The problem for analysts is, like Minerva’s Owl flying
only at night, we don’t know whether maturation has been reached or a
substitution effect persists until after the election itself when the data
become available for actual turnout, meaning whether raw early voting numbers
predict the actual proportions that lead to forecasting better or worse
expectations for certain candidates and parties, or if these need adjusting to account
for a substitution effect. To make the task more complex, a dynamic within
early voting itself could exist where disproportionate turnout occurs among
groups earlier and later in the process.
Taking all of the above into consideration,
reviewing the first
day’s results of early voting (note: link accurate only through Oct. 26,
2016) should lend optimism to Republicans in Louisiana.

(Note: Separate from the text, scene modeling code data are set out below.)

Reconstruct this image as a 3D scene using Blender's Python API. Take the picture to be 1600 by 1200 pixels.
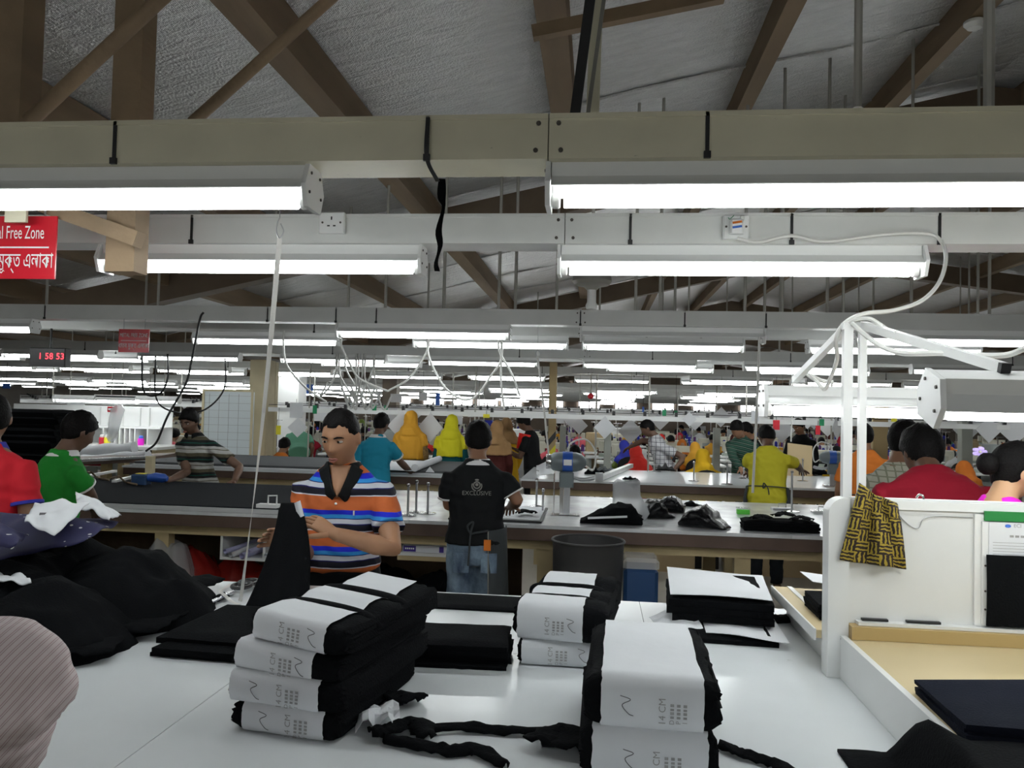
import bpy, math, random
import numpy as np
from math import sin, cos, pi, radians, sqrt, exp
from mathutils import Vector, Matrix, noise as mnoise
for _o in list(bpy.data.objects): bpy.data.objects.remove(_o)
SC = bpy.context.scene
COL = SC.collection
rnd = random.Random(11)

# ------------------------------------------------------------------ camera
FPX = 1240.0
CAM = Vector((0, 0, 1.65))
CROT = (Matrix.Rotation(radians(6.2), 3, 'Z') @ Matrix.Rotation(radians(91.85), 3, 'X') @ Matrix.Rotation(radians(1.375), 3, 'Z'))
cd_ = bpy.data.cameras.new('camera'); cam = bpy.data.objects.new('camera', cd_); COL.objects.link(cam)
cd_.sensor_width = 36; cd_.lens = 36 * FPX / 1600; cd_.clip_start = .02; cd_.clip_end = 300
cam.matrix_world = Matrix.Translation(CAM) @ CROT.to_4x4()
SC.camera = cam
# ------------------------------------------------------------------ world, exposure
w = bpy.data.worlds.new('world'); SC.world = w; w.use_nodes = True
w.node_tree.nodes['Background'].inputs[0].default_value = (.75, .85, 1, 1)
w.node_tree.nodes['Background'].inputs[1].default_value = .25
SC.view_settings.view_transform = 'Standard'; SC.view_settings.look = 'None'
SC.view_settings.exposure = .42; SC.view_settings.gamma = 1
SC.view_settings.use_curve_mapping = False
try:
    SC.cycles.max_bounces = 6; SC.cycles.diffuse_bounces = 3; SC.cycles.glossy_bounces = 3; SC.cycles.adaptive_threshold = .04
    SC.cycles.transparent_max_bounces = 8; SC.cycles.transmission_bounces = 4
    SC.cycles.caustics_reflective = False; SC.cycles.caustics_refractive = False
    SC.cycles.sample_clamp_indirect = 6; SC.cycles.use_light_tree = True
except Exception: pass
TUBE_STRENGTH = 17.0

# ------------------------------------------------------------------ helpers
def V(*a): return Vector(a)
def ray(x, y): return CROT @ Vector(((x - 800) / FPX, (600 - y) / FPX, -1))
def atY(x, y, Y):
    d = ray(x, y); return CAM + d * (Y / d.y)
def atZ(x, y, z):
    d = ray(x, y); return CAM + d * ((z - CAM.z) / d.z)

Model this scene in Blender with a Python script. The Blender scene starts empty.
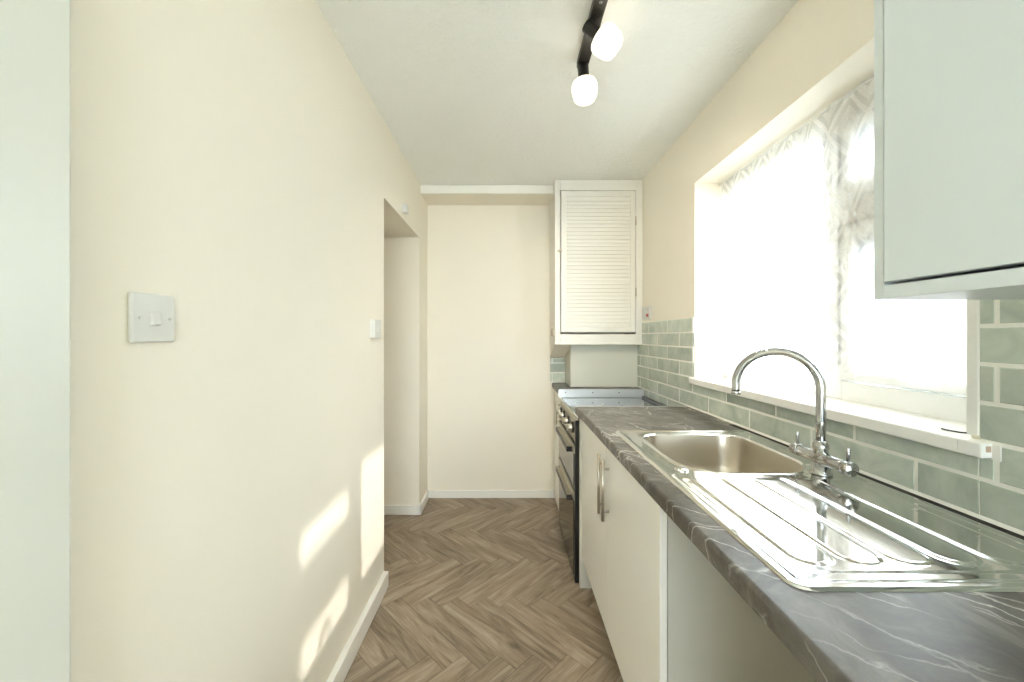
import bpy, bmesh, math, random
from mathutils import Vector, Matrix

random.seed(7)
C = bpy.context.scene.collection
PI = math.pi
H = 1.274                      # eye height; X to the right, Y into the room, Z up

# ------------------------------------------------------------------ camera
cam = bpy.data.cameras.new('camera')
cam.sensor_fit = 'HORIZONTAL'
cam.sensor_width = 36.0
cam.lens = 36.0 * 392.0 / 1024.0
cam.shift_x = 5.5 / 1024.0
cam.shift_y = -4.5 / 1024.0
cam.clip_start = 0.02
cam_o = bpy.data.objects.new('camera', cam)
C.objects.link(cam_o)
cam_o.location = (0, 0, H)
cam_o.rotation_euler = (PI / 2, 0, 0)
bpy.context.scene.camera = cam_o

# ------------------------------------------------------------------ world, sun, exposure
SKY_STRENGTH = 10.0
SUN_STRENGTH = 4.8
world = bpy.data.worlds.new('sky')
bpy.context.scene.world = world
world.use_nodes = True
wn = world.node_tree.nodes
wn['Background'].inputs[0].default_value = (0.80, 0.92, 1.0, 1)
wn['Background'].inputs[1].default_value = SKY_STRENGTH

sun = bpy.data.lights.new('sun', 'SUN')
sun.energy = SUN_STRENGTH
sun.angle = math.radians(1.4)
sun.color = (1.0, 0.95, 0.86)
sun_o = bpy.data.objects.new('sun', sun)
C.objects.link(sun_o)
sun_o.location = (4, -1, 5)
sun_o.rotation_euler = Vector((-1.755, 0.312, -1.223)).to_track_quat('-Z', 'Y').to_euler()

vs = bpy.context.scene.view_settings
vs.view_transform = 'Standard'
vs.look = 'None'
vs.gamma = 1.0
vs.use_curve_mapping = False
vs.exposure = 0.72
cy = bpy.context.scene.cycles
cy.use_denoising = True
cy.max_bounces = 14
cy.diffuse_bounces = 8
cy.glossy_bounces = 6
cy.transparent_max_bounces = 16
cy.sample_clamp_indirect = 8.0
cy.caustics_reflective = False
cy.caustics_refractive = False


# ------------------------------------------------------------------ materials
def lin(r, g, b):
    f = lambda c: (c / 255 / 12.92) if c / 255 <= 0.04045 else ((c / 255 + 0.055) / 1.055) ** 2.4
    return (f(r), f(g), f(b), 1)


class NT:
    """A small wrapper for building node materials."""
    def __init__(s, name):
        s.m = bpy.data.materials.new(name)
        s.m.use_nodes = True
        s.t = s.m.node_tree
        s.b = s.t.nodes['Principled BSDF']
        s.out = s.t.nodes['Material Output']

    def n(s, kind, **kw):
        nd = s.t.nodes.new('ShaderNode' + kind)
        for k, v in kw.items():
            setattr(nd, k, v)
        return nd

    def l(s, a, b):
        s.t.links.new(a, b)

    def math(s, op, a, b=None, c=None):
        nd = s.n('Math', operation=op)
        for i, v in enumerate((a, b, c)):
            if v is None:
                continue
            if isinstance(v, (int, float)):
                nd.inputs[i].default_value = v
            else:
                s.l(v, nd.inputs[i])
        return nd.outputs[0]

    def mix(s, f, a, b, mode='MIX'):
        nd = s.n('Mix', data_type='RGBA', blend_type=mode)
        for i, v in ((0, f), (6, a), (7, b)):
            if isinstance(v, (int, float)):
                nd.inputs[i].default_value = v
            elif isinstance(v, tuple):
                nd.inputs[i].default_value = v
            else:
                s.l(v, nd.inputs[i])
        return nd.outputs[2]

    def ramp(s, f, stops):
        nd = s.n('ValToRGB')
        cr = nd.color_ramp
        while len(cr.elements) < len(stops):
            cr.elements.new(0.5)
        for e, (p, c) in zip(cr.elements, stops):
            e.position = p
            e.color = c if isinstance(c, tuple) else (c, c, c, 1)
        s.l(f, nd.inputs[0])
        return nd.outputs[0]

    def coords(s, which='Object', scale=(1, 1, 1), rot=(0, 0, 0), loc=(0, 0, 0)):
        tc = s.n('TexCoord')
        mp = s.n('Mapping')
        mp.inputs['Scale'].default_value = scale
        mp.inputs['Rotation'].default_value = rot
        mp.inputs['Location'].default_value = loc
        s.l(tc.outputs[which], mp.inputs[0])
        return mp.outputs[0]

    def noise(s, vec, scale, detail=3, rough=0.5, dist=0.0):
        nd = s.n('TexNoise')
        nd.inputs['Scale'].default_value = scale
        nd.inputs['Detail'].default_value = detail
        nd.inputs['Roughness'].default_value = rough
        nd.inputs['Distortion'].default_value = dist
        s.l(vec, nd.inputs['Vector'])
        return nd

    def bump(s, h, strength, distance):
        nd = s.n('Bump')
        nd.inputs['Strength'].default_value = strength
        nd.inputs['Distance'].default_value = distance
        s.l(h, nd.inputs['Height'])
        s.l(nd.outputs[0], s.b.inputs['Normal'])
        return nd

    def set(s, **kw):
        for k, v in kw.items():
            s.b.inputs[k.replace('_', ' ')].default_value = v
        return s


def simple(name, col, rough=0.5, metal=0.0, var=0.04, bump=0.0, bscale=60, spec=0.5, coat=0.0):
    t = NT(name)
    v = t.coords()
    nz = t.noise(v, 5.0, 4)
    c2 = tuple(max(0, x * (1 - var * 2)) for x in col[:3]) + (1,)
    t.l(t.mix(nz.outputs[0], col, c2), t.b.inputs['Base Color'])
    t.set(Roughness=rough, Metallic=metal)
    t.b.inputs['Specular IOR Level'].default_value = spec
    t.b.inputs['Coat Weight'].default_value = coat
    if bump:
        t.bump(t.noise(v, bscale, 4).outputs[0], bump, 0.004)
    return t.m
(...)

Registration and
turnout data in Louisiana for the last presidential election in 2012 showed
Democrats turned out about a percentage point higher than their proportion of
the registered electorate, and Republicans at two-and-two-thirds higher than
that. (Other party/no party registrants turn out significantly
disproportionately lower levels, because disproportionately those who sign up
this way have less interest in politics.) Between whites and blacks, whites
turned out about 1.8 percentage points higher than their proportion among the
registered, and blacks turned out about half that lower.
Comparing actual turnout to early
voting in the 2012 election, Democrats turned out early at about
one-and-three-quarters points proportionally higher than on election day while
Republicans’ rate was about two-and-a-half times higher than that. (Other
party/no party registrants turned out early significantly less proportionally.)
As far as race goes, around 3 percentage points more blacks voted early than
who would on election day, while for whites around 2.5 percentage points fewer voted
early than who would on election day.
So if the same dynamics held this election, we
should see similar kinds of numbers. We don’t, at least from the first day’s
numbers: GOP early voting is about 3.5 points higher in 2016 than 2012, while
Democrat early voting is almost the same lower; and for whites early voting is
around 6 points higher, while black early voting is slightly more in the opposite
direction.
If we assume the phenomenon has matured, white final
turnout will be about 4 points higher in 2016 than 2012 and black turnout about
the same lower. Under a similar assumption, Democrat final turnout will be
almost two points higher, but swamped by an almost eight point increase for
Republicans.
Continuing to assume a substitution effect, Republicans
look still more advantaged. A 16.5 percent proportionate gap between Democrats
and Republicans in 2012 early voting, which translated to a 19 percent
advantage on election day, this year starts at only 10 percent which would
predict just a difference of just 11.5 percent on election day. A 40.5 percentage
point higher white proportion in 2012 early voting ended up as a gap of 36 on election
day, but with the early voting initial difference having ballooned to 43 points
this year, this portends a gap of over 38 percent on election day.
A relatively higher proportion of 7.5 percent
Republican and 2 percent white on election day in 2016 as opposed to 2012 could
spell some difficulties for down-ballot Democrat candidates. While GOP presidential
nominee Donald Trump should triumph
easily over Democrat nominee Hillary
Clinton, a much more competitive Senate race could see two Republicans
making an inevitable runoff instead of one candidate from each party. The same
dynamic could play out in the Fourth Congressional District contest. For local
races, the effect would magnify, as those kinds of contests typically have
fewer defections from partisanship in making vote choices.
Should the first day results replicate across the
entirety of the early voting period to its conclusion, Louisiana Democrats
could find themselves in for a long night the week after.